BookDragon Books for the Diverse Reader

A Teaspoon of Earth and Sea by Dina Nayeri

Before she is even a teenager, Saba Hafezi reveals herself to be quite the unreliable narrator. Telling stories, however, is what will save her youthful soul … and many of those around her. “This is the sum of all that Saba Hafezi remembers from the day her mother and twin sister flew away forever, maybe to America, maybe to somewhere even farther out of reach,” Dina Nayeri’s ambitious, sprawling debut novel opens.

At 11, Saba and her father are irrevocably separated from her beloved mother and twin. Father and daughter quietly settle in a remote northern Iranian village on the Caspian Sea, where a coven of local women raise Saba, feeding her, chiding her, nurturing her, loving her. She is one of an inseparable threesome – the beautiful Ponneh and the desirable Reza whose mother regularly interrupts Saba’s tales with her own. Being only half a family, growing up deprived of her other half, Saba seems to live only half her own life. To compensate, she imagines what Mahtab and their maman might be experiencing on the other side of the world as she carefully constructs their faraway lives based on her obsessions with pirated copies of American television shows and films, and illicit copies of English-language books.

But in spite of her daydreams of (im)possibility, Saba’s must accept some semblance of immediate normalcy. She matures into young womanhood, agrees to an arranged marriage to a much older man who welcomes her with kind gentleness … until she asks for what he deems as too much. She witnesses the controlling, violent, murderous injustices happening all around her, always encroaching closer to home. Safety can no longer be ensured, and both father and daughter realize they must invent a new narrative to guarantee Saba’s future.

“I am an Iranian exile,” Nayeri writes in her ending “Author’s Note.” “This story is my dream of Iran … Saba longs to visit the America on television as I long to visit an Iran that has now disappeared.” Just as Saba feeds her assumptions and dreams, Nayeri had an international team of willing friends, family, colleagues who “helped [her] research this book from the United States, France, and Holland.” It takes the world to create a village these days, especially one that no longer exists.

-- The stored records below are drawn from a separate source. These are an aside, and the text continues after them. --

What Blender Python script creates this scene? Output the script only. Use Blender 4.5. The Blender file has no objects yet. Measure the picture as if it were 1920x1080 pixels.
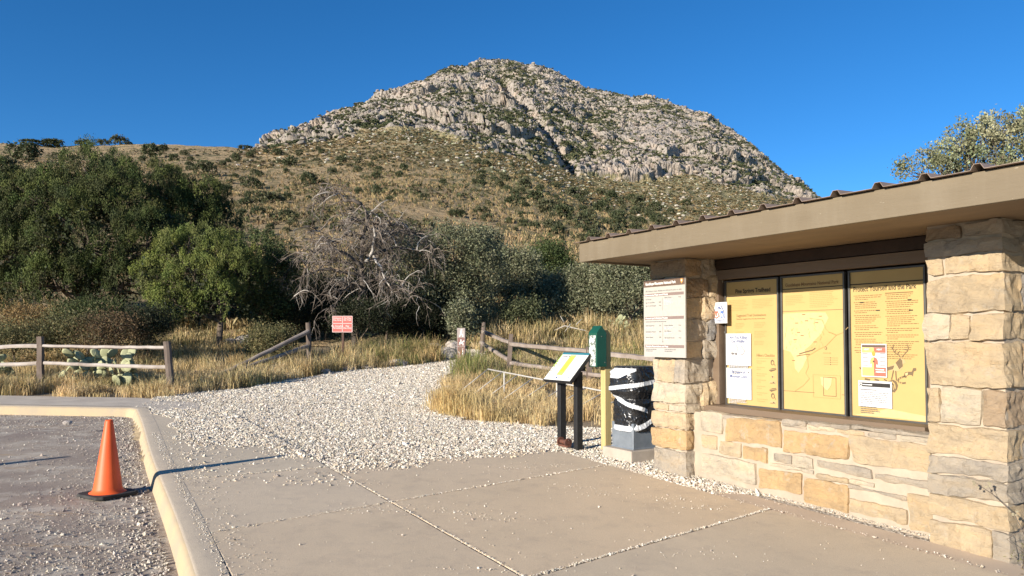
import bpy, math, random
import numpy as np
from mathutils import Vector, Matrix, Euler
R = math.radians
random.seed(7); rng = np.random.default_rng(11)
SC = bpy.context.scene
COL = SC.collection
F = 1387.0; CAMH = 1.6; HOR = 634.0
ANG = math.atan(861 / F)
DX, DY = -math.sin(ANG), math.cos(ANG)      # along the building front, away from the camera
EX, EY = math.cos(ANG), math.sin(ANG)       # towards and through the building front

# ------------------------------------------------------------------ noise
def _hash(ix, iy, iz=0, seed=0):
    h = (ix.astype(np.int64) * 374761393 + iy.astype(np.int64) * 668265263 + np.int64(seed) * 1274126177)
    if not isinstance(iz, int): h = h + iz.astype(np.int64) * 2147483647
    h = (h ^ (h >> 13)) * 1274126177
    h = h & 0xffffffff
    h = (h ^ (h >> 16)) * 2246822519 & 0xffffffff
    return ((h ^ (h >> 15)) & 0xffffff) / float(0xffffff)
def vnoise(x, y, seed=0):
    x = np.asarray(x, float); y = np.asarray(y, float)
    ix = np.floor(x); iy = np.floor(y); fx = x - ix; fy = y - iy
    fx = fx * fx * (3 - 2 * fx); fy = fy * fy * (3 - 2 * fy)
    a = _hash(ix, iy, 0, seed); b = _hash(ix + 1, iy, 0, seed)
    c = _hash(ix, iy + 1, 0, seed); d = _hash(ix + 1, iy + 1, 0, seed)
    return ((a + (b - a) * fx) * (1 - fy) + (c + (d - c) * fx) * fy) * 2 - 1
def fbm(x, y, seed=0, octv=4, gain=0.5):
    s = 0; a = 1; t = 0
    for o in range(octv):
        s = s + a * vnoise(x * (2.03 ** o) + o * 17.1, y * (2.03 ** o) - o * 9.7, seed + o); t += a; a *= gain
    return s / t
def vnoise3(x, y, z, seed=0):
    ix = np.floor(x); iy = np.floor(y); iz = np.floor(z)
    f = [x - ix, y - iy, z - iz]; f = [q * q * (3 - 2 * q) for q in f]
    r = 0
    for i in (0, 1):
        for j in (0, 1):
            for k in (0, 1):
                w = (f[0] if i else 1 - f[0]) * (f[1] if j else 1 - f[1]) * (f[2] if k else 1 - f[2])
                r = r + w * _hash(ix + i, iy + j, iz + k, seed)
    return r * 2 - 1
def fbm3(P, s, seed=0, octv=3):
    r = 0; a = 1; t = 0
    for o in range(octv):
        k = s * 2.1 ** o
        r = r + a * vnoise3(P[:, 0] * k + 3.3 * o, P[:, 1] * k, P[:, 2] * k, seed + o); t += a; a *= .5
    return r / t
def worley(x, y, seed=0):
    ix = np.floor(x); iy = np.floor(y)
    f1 = np.full(x.shape, 9.0); f2 = np.full(x.shape, 9.0); cid = np.zeros(x.shape)
    cx = np.zeros(x.shape); cy = np.zeros(x.shape)
    for i in (-1, 0, 1):
        for j in (-1, 0, 1):
            px = ix + i + _hash(ix + i, iy + j, 0, seed); py = iy + j + _hash(ix + i, iy + j, 0, seed + 51)
            d = np.hypot(px - x, py - y)
            m = d < f1
            f2 = np.where(m, f1, np.minimum(f2, d)); f1 = np.where(m, d, f1)
            cid = np.where(m, _hash(ix + i, iy + j, 0, seed + 99), cid)
            cx = np.where(m, px, cx); cy = np.where(m, py, cy)
    return f1, f2, cid, cx, cy

# ------------------------------------------------------------------ terrain functions
def G(X, Y):
    X = np.asarray(X, float); Y = np.asarray(Y, float)
    b = .031 * (DX * X + DY * Y)
    return b + .006 * np.clip(Y - 14, 0, 10) ** 2
_xg = [-900, -200, 0, 60, 100, 240, 330, 400, 480, 560, 640, 760, 870, 1000, 1060, 1110, 1200, 1290, 1450, 1600, 2000, 2600]
_yg = [300, 268, 264, 268, 272, 266, 268, 272, 277, 270, 262, 254, 268, 300, 330, 350, 362, 372, 400, 445, 520, 560]
_xr = [-900, 0, 300, 440, 480, 510, 560, 600, 640, 700, 750, 800, 830, 850, 870, 880, 925, 960, 1000, 1040, 1100, 1150, 1180, 1230, 1255, 1300, 1330, 1360, 1400, 1440, 1480, 1520, 1545, 1600, 1700, 1900, 2600]
_yr = [560, 520, 400, 300, 279, 264, 245, 224, 205, 179, 162, 143, 127, 121, 120, 113, 108, 110, 116, 131, 161, 170, 178, 179, 186, 206, 211, 232, 258, 296, 327, 352, 377, 432, 520, 600, 640]
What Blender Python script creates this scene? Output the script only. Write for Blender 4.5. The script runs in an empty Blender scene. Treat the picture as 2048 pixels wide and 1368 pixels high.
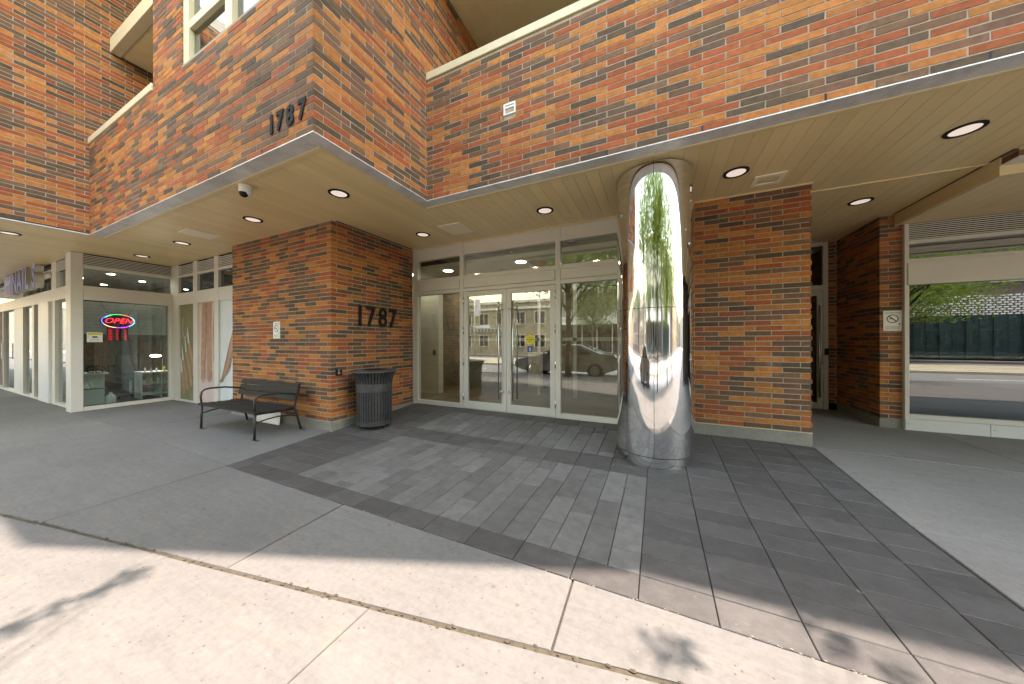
import bpy, math, random
from mathutils import Vector, Matrix
R = math.radians
random.seed(7)
SC = bpy.context.scene
COL = SC.collection

# ------------------------------------------------------------------ camera
YAW, ROLL, HC, FPX = R(25.19), R(-0.14), 1.4, 619.1
cam_d = bpy.data.cameras.new('camera'); cam = bpy.data.objects.new('camera', cam_d); COL.objects.link(cam)
cam_d.sensor_width = 36.0; cam_d.lens = FPX / 2048 * 36.0; cam_d.clip_start = 0.05; cam_d.clip_end = 600
FW = Vector((-math.sin(YAW), math.cos(YAW), 0)); RT = Vector((math.cos(YAW), math.sin(YAW), 0)); UP = Vector((0, 0, 1))
R2 = RT * math.cos(ROLL) + UP * math.sin(ROLL); U2 = -RT * math.sin(ROLL) + UP * math.cos(ROLL)
m3 = Matrix((R2, U2, -FW)).transposed()
cam.matrix_world = Matrix.Translation((0, 0, HC)) @ m3.to_4x4()
SC.camera = cam
# ------------------------------------------------------------------ sky, sun, exposure
SUN = Vector((-3.5, -1.35, -10.0)).normalized()          # the way the light travels
w = bpy.data.worlds.new('World'); SC.world = w; w.use_nodes = True
wn = w.node_tree.nodes; wl = w.node_tree.links
sky = wn.new('ShaderNodeTexSky'); sky.sky_type = 'NISHITA'; sky.sun_disc = False
sky.sun_elevation = math.asin(-SUN.z); sky.sun_rotation = math.atan2(-SUN.x, -SUN.y)
sky.air_density = 2.6; sky.dust_density = 0.8; sky.ozone_density = 0.6
bg = wn['Background']; bg.inputs['Strength'].default_value = 0.15
wl.new(sky.outputs['Color'], bg.inputs['Color'])
sd = bpy.data.lights.new('sun', 'SUN'); sd.energy = 2.0; sd.angle = R(0.53); sd.color = (1.0, 0.96, 0.91)
sun = bpy.data.objects.new('sun', sd); COL.objects.link(sun); sun.location = (0, 0, 30)
sun.rotation_euler = SUN.to_track_quat('-Z', 'Y').to_euler()
vs = SC.view_settings; vs.view_transform = 'Standard'; vs.look = 'None'; vs.exposure = 2.86; vs.gamma = 1.0
vs.use_white_balance = True; vs.white_balance_temperature = 7550; vs.white_balance_tint = 19.0
vs.use_curve_mapping = False
cy = SC.cycles; cy.max_bounces = 10; cy.diffuse_bounces = 6; cy.glossy_bounces = 5; cy.transmission_bounces = 8
cy.transparent_max_bounces = 16; cy.use_denoising = True; cy.sample_clamp_indirect = 8.0; cy.caustics_reflective = False
cy.caustics_refractive = False

# ------------------------------------------------------------------ materials
MATS = {}
def nmat(name):
    m = bpy.data.materials.new(name); m.use_nodes = True; MATS[name] = m
    return m, m.node_tree.nodes, m.node_tree.links, m.node_tree.nodes['Principled BSDF']
def noise(n, l, scale, detail=4, rough=0.6, vec=None, dist=0.0):
    t = n.new('ShaderNodeTexNoise'); t.inputs['Scale'].default_value = scale; t.inputs['Detail'].default_value = detail
    t.inputs['Roughness'].default_value = rough; t.inputs['Distortion'].default_value = dist
    if vec is not None: l.new(vec, t.inputs['Vector'])
    return t.outputs['Fac']
def ramp(n, l, fac, stops):
    r = n.new('ShaderNodeValToRGB'); e = r.color_ramp.elements
    while len(e) < len(stops): e.new(0.5)
    for i, (p, c) in enumerate(stops):
        e[i].position = p; e[i].color = (c[0], c[1], c[2], 1) if hasattr(c, '__len__') else (c, c, c, 1)
    l.new(fac, r.inputs['Fac']); return r.outputs['Color']
def mixc(n, l, a, b, fac, mode='MIX'):
    x = n.new('ShaderNodeMix'); x.data_type = 'RGBA'; x.blend_type = mode
    for s, v in ((6, a), (7, b)):
        if hasattr(v, 'is_output'): l.new(v, x.inputs[s])
        else: x.inputs[s].default_value = (v[0], v[1], v[2], 1)
    if hasattr(fac, 'is_output'): l.new(fac, x.inputs[0])
    else: x.inputs[0].default_value = fac
    return x.outputs[2]
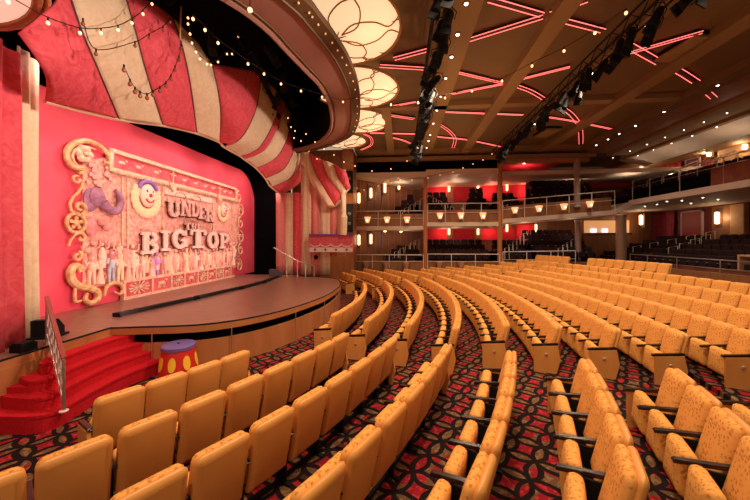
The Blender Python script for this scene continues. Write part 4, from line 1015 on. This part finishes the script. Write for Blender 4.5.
struct(MB().bb(7.1, 12.0, 22.9, 28, 8.75, 8.9), 'ceiling_box', REDWALL)
struct(MB().bb(-3.4, 21.5, 22.6, 29.5, .85, 1.0), 'floor_box', DARKWOOD)
struct(MB().bb(-3.4, 14.5, 22.5, 22.6, 0, 1.45), 'wall_box_front', DARKWOOD)
# box walls
w1 = MB().add([(-3.3, 22.95, 1), (1.2, 28.2, 1), (1.2, 28.2, 7.5), (-3.3, 22.95, 7.5)], [(0, 1, 2, 3)]); struct(w1, 'wall_box', DARKWOOD)
struct(MB().bb(1.0, 1.9, 28.0, 28.2, 1, 7.6), 'wall_box', DARKWOOD)
for i in range(9):
    u = (i+.5)/9; p = (-3.3+4.5*u, 22.95+5.25*u); struct(MB().box((p[0]-.0, p[1]-.03, 4.2), (.05, .03, 6.4), atan2(5.25, 4.5)), 'trim_panel_joint', mat('gold joint', (.42, .2, .08), .4))
struct(MB().bb(1.7, 12.6, 27.8, 28, 1, 9.1), 'wall_box', DARKWOOD)
for x0, x1, z0, z1 in ((1.9, 10.6, 6.35, 7.7), (1.9, 9.9, 2.95, 3.95)):
    struct(MB().bb(x0, x1, 27.66, 27.8, z0, z1), 'wall_red_panel', REDWALL)
struct(MB().bb(9.9, 11.4, 27.55, 27.8, 1.6, 4.3), 'wall_red_panel', REDWALL)
for x, z, pw in ((3.6, 7.3, 22), (7.6, 7.3, 22), (3.6, 3.75, 16), (7.6, 3.85, 16), (10.6, 3.85, 14), (10.6, 7.3, 20)):
    lamp('POINT', 'red_panel_light', (x, 27.0, z-.15), None, pw*1.6, (1, .35, .25), .1)  # reddish point lamps just in front of the red panels
def onW(x, y, off=.25):          # the diagonal wood wall of the left boxes
    r = ray(x, y); a = (-3.3+off*.76, 22.95-off*.65); d = (4.5, 5.25)
    t = (a[0]*d[1]-a[1]*d[0])/(r[0]*d[1]-r[1]*d[0]); return (r[0]*t, r[1]*t, EYE+r[2]*t)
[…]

Twenty years after Saba’s last memory of her departing mother and sister (recounted over 420 pages or 15.5 hours if you choose to have Sneha Mathan lull you into imaginary worlds), nothing – and absolutely everything – will have changed: “I must stop telling myself stories, but it is too much in my nature,” Saba ponders on the final page. Even at book’s end with so much revealed, we remain too mesmerized not to continue to believe.